The rationalization of the data which is now routine in most of Christendom prattles on about "the already and the not yet," wanting to have it both ways because that's what history has forced the church to do. The standard line of retreat is to assert that "the realized dimension of the kingdom of God is incomplete apart from the death-resurrection of Jesus and the coming of the Spirit" (R. H. Stein, The Method and Message of Jesus' Teachings, John Knox, 1995, p. 111). Paul would by no means acknowledge to the Corinthians a realized dimension of the kingdom in such terms. And if the ethics of Jesus as expressed in the gospels are sometimes too extreme, they also must be tamed in service of the hermeneutical expedient. "The ethic of Jesus is not an emergency ethic based on the nearness of the end" (Stein, p. 98). Accordingly, whatever does not fit the pre-conceived schema must not be universal ("Let the dead bury their dead: but go thou and preach the kingdom of God" Luke 9:60), or is a literary device of hyperbolic overstatement ("If any man come to me, and hate not his father, and mother, and wife, and children, and brethren, and sisters, yea, and his own life also, he cannot be my disciple" Luke 14:26). The multiplication of examples similar to these would only serve to underscore that there is a great deal of data which must be explained away.
Were it not for the fact that a piece of correspondence from Paul to the Christians at Corinth survived to become part of what we call the New Testament, we would know even less about the "sacramental" meal than we already do from the Synoptic gospels.
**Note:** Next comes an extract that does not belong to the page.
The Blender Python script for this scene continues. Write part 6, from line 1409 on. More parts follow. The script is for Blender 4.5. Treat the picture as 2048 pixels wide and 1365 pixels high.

More pointedly, however, were it not for the fact that the Corinthians had written a letter to Paul, which does not survive, asking him a number of questions about a variety of subjects, what we call First Corinthians would not have been written in response in the first place. Far from being everything we need to know to live our lives in Christ, the letters of Paul preserve but a matter of fact glimpse into the thought world of early Christianity.